* begin Data lines *
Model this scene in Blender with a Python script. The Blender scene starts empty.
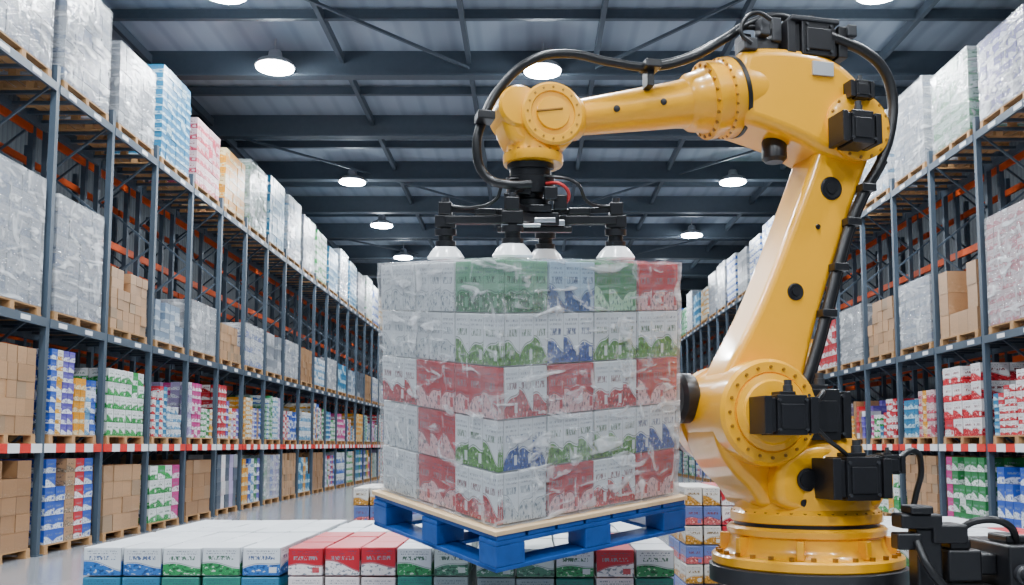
import bpy, bmesh, math, random
from mathutils import Vector, Matrix
R = random.Random(7)
C = bpy.context.scene.collection

# ------------------------------------------------------------------ materials
def mat(name, col=(.5,.5,.5), rough=.5, metal=0., noise=0., nscale=8., bump=0., emit=None, estr=0., coat=0.):
    m = bpy.data.materials.new(name); m.use_nodes = True
    nt = m.node_tree; b = nt.nodes['Principled BSDF']
    b.inputs['Base Color'].default_value = (*col, 1)
    b.inputs['Roughness'].default_value = rough
    b.inputs['Metallic'].default_value = metal
    b.inputs['Coat Weight'].default_value = coat
    b.inputs['Coat Roughness'].default_value = .08
    if emit:
        b.inputs['Emission Color'].default_value = (*emit, 1)
        b.inputs['Emission Strength'].default_value = estr
    if noise > 0 or bump > 0:
        tc = nt.nodes.new('ShaderNodeTexCoord')
        n = nt.nodes.new('ShaderNodeTexNoise'); n.inputs['Scale'].default_value = nscale
        n.inputs['Detail'].default_value = 5
        nt.links.new(tc.outputs['Object'], n.inputs['Vector'])
        if noise > 0:
            mx = nt.nodes.new('ShaderNodeMix'); mx.data_type = 'RGBA'
            mx.inputs[6].default_value = (*[c*(1-noise) for c in col], 1)
            mx.inputs[7].default_value = (*[min(1, c*(1+noise)) for c in col], 1)
            nt.links.new(n.outputs['Fac'], mx.inputs[0])
            nt.links.new(mx.outputs[2], b.inputs['Base Color'])
        if bump > 0:
            bp = nt.nodes.new('ShaderNodeBump'); bp.inputs['Strength'].default_value = bump
            bp.inputs['Distance'].default_value = .01
            nt.links.new(n.outputs['Fac'], bp.inputs['Height'])
            nt.links.new(bp.outputs['Normal'], b.inputs['Normal'])
    return m

M_yel = mat('robot_yellow_paint', (.87,.395,.0), .3, noise=.05, nscale=5, coat=.5)
M_bolt = mat('bolt_heads', (.3,.13,.01), .4, .2)
M_blk = mat('black_housing', (.008,.008,.01), .36, noise=.3, nscale=30)
M_blk2 = mat('dark_grey_cast', (.024,.025,.029), .42, noise=.3, nscale=20)
M_rub = mat('rubber_hose', (.008,.008,.009), .35)
M_steel = mat('steel', (.6,.61,.63), .3, 1.)
M_plate = mat('label_plate', (.5,.52,.54), .35, .5)
M_cup = mat('white_suction_rubber', (.9,.92,.92), .22)
M_red = mat('red_cable', (.5,.02,.02), .4)
M_green = mat('green_indicator', (.02,.5,.15), .4, emit=(.05,.8,.2), estr=.6)
M_rack = mat('rack_slate_paint', (.055,.08,.11), .4, .1, noise=.15, nscale=3)
M_orange = mat('rack_orange_beam', (.62,.08,.008), .5, noise=.1)
M_rred = mat('rack_red_beam', (.62,.025,.015), .45)
M_rwhite = mat('rack_white_tag', (.75,.76,.78), .45)
M_wood = mat('raw_pallet_wood', (.4,.22,.09), .75, noise=.35, nscale=6, bump=.2)
M_ply = mat('plywood_sheet', (.7,.5,.29), .7, noise=.2, nscale=8)
M_blue = mat('blue_pallet_paint', (.002,.07,.31), .45, noise=.4, nscale=14, bump=.4)
M_lamp = mat('lamp_lens', (1,1,1), .4, emit=(.95,.98,1), estr=100.)
M_lhous = mat('lamp_housing', (.4,.41,.43), .4, .6)
M_beam = mat('roof_steel', (.065,.085,.11), .5, .2, noise=.15)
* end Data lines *
● **Objective**: Keep the pictures out of the copy and return the rest of the data above exactly.

● **Task answer**:
Model this scene in Blender with a Python script. The Blender scene starts empty.
import bpy, bmesh, math, random
from mathutils import Vector, Matrix
R = random.Random(7)
C = bpy.context.scene.collection

# ------------------------------------------------------------------ materials
def mat(name, col=(.5,.5,.5), rough=.5, metal=0., noise=0., nscale=8., bump=0., emit=None, estr=0., coat=0.):
    m = bpy.data.materials.new(name); m.use_nodes = True
    nt = m.node_tree; b = nt.nodes['Principled BSDF']
    b.inputs['Base Color'].default_value = (*col, 1)
    b.inputs['Roughness'].default_value = rough
    b.inputs['Metallic'].default_value = metal
    b.inputs['Coat Weight'].default_value = coat
    b.inputs['Coat Roughness'].default_value = .08
    if emit:
        b.inputs['Emission Color'].default_value = (*emit, 1)
        b.inputs['Emission Strength'].default_value = estr
    if noise > 0 or bump > 0:
        tc = nt.nodes.new('ShaderNodeTexCoord')
        n = nt.nodes.new('ShaderNodeTexNoise'); n.inputs['Scale'].default_value = nscale
        n.inputs['Detail'].default_value = 5
        nt.links.new(tc.outputs['Object'], n.inputs['Vector'])
        if noise > 0:
            mx = nt.nodes.new('ShaderNodeMix'); mx.data_type = 'RGBA'
            mx.inputs[6].default_value = (*[c*(1-noise) for c in col], 1)
            mx.inputs[7].default_value = (*[min(1, c*(1+noise)) for c in col], 1)
            nt.links.new(n.outputs['Fac'], mx.inputs[0])
            nt.links.new(mx.outputs[2], b.inputs['Base Color'])
        if bump > 0:
            bp = nt.nodes.new('ShaderNodeBump'); bp.inputs['Strength'].default_value = bump
            bp.inputs['Distance'].default_value = .01
            nt.links.new(n.outputs['Fac'], bp.inputs['Height'])
            nt.links.new(bp.outputs['Normal'], b.inputs['Normal'])
    return m

M_yel = mat('robot_yellow_paint', (.87,.395,.0), .3, noise=.05, nscale=5, coat=.5)
M_bolt = mat('bolt_heads', (.3,.13,.01), .4, .2)
M_blk = mat('black_housing', (.008,.008,.01), .36, noise=.3, nscale=30)
M_blk2 = mat('dark_grey_cast', (.024,.025,.029), .42, noise=.3, nscale=20)
M_rub = mat('rubber_hose', (.008,.008,.009), .35)
M_steel = mat('steel', (.6,.61,.63), .3, 1.)
M_plate = mat('label_plate', (.5,.52,.54), .35, .5)
M_cup = mat('white_suction_rubber', (.9,.92,.92), .22)
M_red = mat('red_cable', (.5,.02,.02), .4)
M_green = mat('green_indicator', (.02,.5,.15), .4, emit=(.05,.8,.2), estr=.6)
M_rack = mat('rack_slate_paint', (.055,.08,.11), .4, .1, noise=.15, nscale=3)
M_orange = mat('rack_orange_beam', (.62,.08,.008), .5, noise=.1)
M_rred = mat('rack_red_beam', (.62,.025,.015), .45)
M_rwhite = mat('rack_white_tag', (.75,.76,.78), .45)
M_wood = mat('raw_pallet_wood', (.4,.22,.09), .75, noise=.35, nscale=6, bump=.2)
M_ply = mat('plywood_sheet', (.7,.5,.29), .7, noise=.2, nscale=8)
M_blue = mat('blue_pallet_paint', (.002,.07,.31), .45, noise=.4, nscale=14, bump=.4)
M_lamp = mat('lamp_lens', (1,1,1), .4, emit=(.95,.98,1), estr=100.)
M_lhous = mat('lamp_housing', (.4,.41,.43), .4, .6)
M_beam = mat('roof_steel', (.065,.085,.11), .5, .2, noise=.15)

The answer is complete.